Paging behaviors and ordering

Note

Unsure about entity vs. table? See Developers: Understand terminology in Microsoft Dataverse.

When querying data using FetchXML, paging query results can make viewing large volumes of information easier. It is important when using paging to include ordering parameters as well. Without proper ordering, paging requests for the “next 50” records can result in retrieving the same records across multiple pages making reviews and edits much more difficult. Proper page ordering requires including unique values to help identify which records are included in a page.

Legacy paging

Legacy paging within the Microsoft Dataverse loads all the results of the query up to the current page into memory on the server, selects the number of records that are needed for the page, and then ignores the rest. This has benefits such as quick back/forward paging through the data or skipping to a specific page, but it also has restrictions such as a 50K row limit, performance issues with large complex queries, and arbitrarily sorted distinct query results.

When paging with ordering, a cache of the previous page’s results is stored in a paging cookie. This is used to calculate what the next page of data should display.

If a user does not specify any “order by” parameters, the system will automatically insert “order by "<<entity name>>".<<entityId>> asc” to provide some basic ordering. Depending on the data that is being queried, this may result in inadequate and unexpected results as a single system user can be associated with multiple records within any query.

If distinct FetchXML queries are being used, the system will not add any additional ordering due to potential impacts to the data returned. In these cases, users will have to add at least a single ordering value for a more consistent paging experience.

Note

Paging using FetchXML for Dataverse is dynamic. The page a record appears on is determined at the time that each page is rendered. If 1000 records are being displayed 50 to a page, the first 50 records are displayed as page one. When page two is requested, the system determines what the next 50 records should be at the time of request. Because of this, it would not be possible to use the new paging functionality for back paging. Legacy behavior is used for back paging which will have reduced performance and any returns after page 500 cannot be “paged back” due to legacy limitations. 

Why ordering is important

If a query is run to retrieve all records with a state of “Open” this could result in 1000 returns. When paging from page one to page two, there is no way for the system to know which orders to display on page two because all of the records have the same state. The paging of these records will not be efficient or consistent.

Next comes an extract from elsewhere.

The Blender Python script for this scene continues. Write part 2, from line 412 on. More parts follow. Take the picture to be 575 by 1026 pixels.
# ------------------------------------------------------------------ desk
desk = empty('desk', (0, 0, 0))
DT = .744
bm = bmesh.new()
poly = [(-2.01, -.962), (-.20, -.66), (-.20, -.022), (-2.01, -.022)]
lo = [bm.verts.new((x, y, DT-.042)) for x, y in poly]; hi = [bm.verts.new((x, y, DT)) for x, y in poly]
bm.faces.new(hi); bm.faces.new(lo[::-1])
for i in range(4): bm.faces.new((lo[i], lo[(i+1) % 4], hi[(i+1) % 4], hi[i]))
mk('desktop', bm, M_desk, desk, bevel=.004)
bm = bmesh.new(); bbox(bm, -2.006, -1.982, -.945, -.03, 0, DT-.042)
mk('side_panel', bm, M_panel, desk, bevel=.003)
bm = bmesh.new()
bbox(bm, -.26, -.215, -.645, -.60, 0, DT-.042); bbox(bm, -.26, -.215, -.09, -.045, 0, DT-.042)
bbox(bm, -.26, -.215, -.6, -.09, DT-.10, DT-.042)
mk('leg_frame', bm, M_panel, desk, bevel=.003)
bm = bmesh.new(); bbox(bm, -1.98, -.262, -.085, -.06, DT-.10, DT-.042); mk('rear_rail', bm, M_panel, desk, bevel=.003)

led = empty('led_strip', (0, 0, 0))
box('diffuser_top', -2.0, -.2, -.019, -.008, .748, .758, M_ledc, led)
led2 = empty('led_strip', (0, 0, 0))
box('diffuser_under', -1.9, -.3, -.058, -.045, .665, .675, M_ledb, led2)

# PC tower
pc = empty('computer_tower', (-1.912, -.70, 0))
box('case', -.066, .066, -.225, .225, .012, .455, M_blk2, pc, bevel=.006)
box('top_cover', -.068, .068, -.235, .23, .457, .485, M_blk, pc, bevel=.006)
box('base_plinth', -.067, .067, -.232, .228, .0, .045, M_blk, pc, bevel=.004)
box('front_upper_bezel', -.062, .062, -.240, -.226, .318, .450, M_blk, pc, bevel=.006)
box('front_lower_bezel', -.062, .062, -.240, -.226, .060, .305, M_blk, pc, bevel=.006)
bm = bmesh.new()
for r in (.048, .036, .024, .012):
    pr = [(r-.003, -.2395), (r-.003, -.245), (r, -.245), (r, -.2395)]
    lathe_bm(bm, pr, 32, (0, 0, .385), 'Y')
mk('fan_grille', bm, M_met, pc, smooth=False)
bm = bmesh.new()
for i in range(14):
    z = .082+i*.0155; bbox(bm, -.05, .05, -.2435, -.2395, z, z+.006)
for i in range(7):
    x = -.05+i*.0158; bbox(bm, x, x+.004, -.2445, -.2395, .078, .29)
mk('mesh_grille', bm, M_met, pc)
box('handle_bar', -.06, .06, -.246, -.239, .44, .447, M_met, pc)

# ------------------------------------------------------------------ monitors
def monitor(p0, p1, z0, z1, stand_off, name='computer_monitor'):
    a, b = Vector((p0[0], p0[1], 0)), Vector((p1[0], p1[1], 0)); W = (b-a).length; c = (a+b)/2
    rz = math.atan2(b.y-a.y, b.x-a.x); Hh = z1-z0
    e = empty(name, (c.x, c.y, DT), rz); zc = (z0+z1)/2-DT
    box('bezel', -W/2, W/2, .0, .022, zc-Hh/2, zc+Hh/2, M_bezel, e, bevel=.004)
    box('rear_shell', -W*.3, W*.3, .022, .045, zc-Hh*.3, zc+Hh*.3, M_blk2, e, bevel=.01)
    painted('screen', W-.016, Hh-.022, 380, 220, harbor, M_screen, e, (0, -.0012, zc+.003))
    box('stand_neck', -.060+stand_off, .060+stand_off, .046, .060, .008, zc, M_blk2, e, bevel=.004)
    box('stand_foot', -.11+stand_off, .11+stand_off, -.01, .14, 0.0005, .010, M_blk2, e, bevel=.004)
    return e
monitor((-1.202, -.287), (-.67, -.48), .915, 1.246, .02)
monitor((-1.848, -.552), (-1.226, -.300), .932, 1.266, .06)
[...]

Providing an “order by” value gives the paging cookie the ability to order the data by an additional value and recognize the last record in a page based on the values provided.

Example 1

A query is created to get all records with a state of ‘Open’, include the status for every record, and show three records per page. The query is then ordered by status. The query result would page as shown in the following table:

State Status Page
Open Active 1
Open Active 1
Open Active End of page 1
Open Active
Open Active
Open Inactive
Open Inactive

The paging cookie will save information about the last record on the page, but when it’s time to get page two in this example, there is no unique identifier to ensure that the next page populated uses the unviewed records or include the first two records that were on page one.

To solve this problem, queries should include “order by” columns that have unique values. It is possible to use multiple “order by” values. Below is a better way to order data for this query:

Example 2

A query is created to get all records of a state of ‘Open’, any status, include the Case IDs, and show three records per page. It orders by status and by Case ID (a unique identifier) which will order in ascending order. The query result would page the results as shown below:

State Status Case ID Page
Open Active Case-0010 1
Open Active Case-0021 1
Open Active Case-0032 End of Page 1
Open Active Case-0034
Open Active Case-0070
Open Inactive Case-0015
Open Inactive Case-0047

The query results are first ordered by the Status, and then ordered by the Case ID in ascending order. When page two is generated, the result would be as shown below:

State Status Case ID Page
Open Active Case-0010
Open Active Case-0021
Open Active Case-0032 End of Page 1
Open Active Case-0034 2
Open Active Case-0070 2
Open Inactive Case-0015
Open Inactive Case-0047

When generating page two of this query set, the cookie will have Case-0032 stored as the last record in the first page, so page two will pick up at the next record in the set after that record. This will allow for more consistent results.

Ordering suggestions

Listed below are some suggestions for improving ordering of paging results, along with some areas to avoid.

Best ordering

  • Always include a column that has a unique identifier (i.e., table ID columns, auto-number columns, user/contact IDs)

Good ordering

  • Include multiple fields that will most likely result in unique combinations:
    • First name + last name + email address
    • Full name + email address
    • Email address + company name

Poor ordering

  • Orders that do not include unique identifiers

  • Orders that have single or multiple fields that are not likely to provide uniqueness such as:

    • Status and state
    • Choices or Yes/No
    • Name values by themselves (i.e., last only, first only, company name only)
    • Text fields like titles, descriptions, multi-line text
    • Non unique number fields

Ordering and multiple table queries

Sometimes data is needed that spans multiple tables and must be queried with a table JOIN. In these cases, ordering can be included for both tables in the query. Make sure to use at least one column with a unique ID per table to ensure the paging provides the best results. However, the query will be downgraded to legacy paging, where no paging cookie will be returned, in these cases due to limitations of the N:1 relationship structure that could result in missing data.